The harmful effects of climate change are already leading to large-scale loss of life, livelihood and damage to ecosystems around the world. While these effects are ultimately suffered by all, in the immediate they are disproportionately damaging for developing countries and proportionally most severe in vulnerable countries.

Despite large gaps in adaptation finance and policies – especially for health, displacement/migration and extreme weather response – adaptation actions remain cost-effective for now. But an escalation of warming and its consequences are rapidly eroding the effectiveness of adaptation. As the earth warms towards 1.5 degrees Celsius and beyond, an increasing share of harm and damage will not be able to be prevented.

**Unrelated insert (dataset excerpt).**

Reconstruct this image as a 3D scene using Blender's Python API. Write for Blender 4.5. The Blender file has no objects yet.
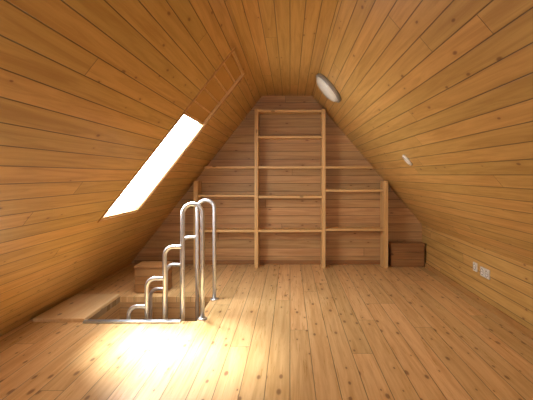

Keeping global warming below 1.5 or even 2 degrees Celsius is outside the scope of current policies, with, in particular, nearly all commitments on emission reductions by the world’s largest economies, above all developed countries, still falling short of fair per capita emission levels by 2020. It is, however, entirely possible to restrain warming below 1.5 degrees. To do so necessitates a range of actions, which are now urgent and imperative, but feasible. In particular, developed countries must at minimum implement the highest conditional emission commitments, agree and apply strict rules and accounting, particularly for land-use change and forestry, and ensure regulation of so-called bunker fuel airline and shipping emissions. Developed countries must also keep commitments on finance, including disbursal rates comparable to Official Development Assistance (ODA), and ensure a regular scaling-up towards the 100 billion dollars per year by 2020, since the additional emission reductions these will generate must play a role.

Vulnerable countries, for their part, require enhanced finance, technology and adaptation in order to pursue effective climate strategies, including mainstreaming climate change into core development planning, and to ensure enhanced participation in the Clean Development Mechanism (CDM), which will benefit the global carbon market.

Support to developing countries for a more concerted parallel effort to reduce highly-hazardous poverty-linked non-CO2 gases, such as methane, black carbon and ozone, would further increase chances of meeting ambitious temperature objectives, all while producing important socio-economic and environmental dividends.

Ensuring a robust short-term continuation of the Kyoto Protocol that avoids a legal vacuum, with agreement on a more comprehensive and long-term climate change instrument by 2015 at the latest, will also be essential for meeting the basic regulation and international market structure needs of the available policies so that they can deliver on objectives and sustain vital market confidence in green growth.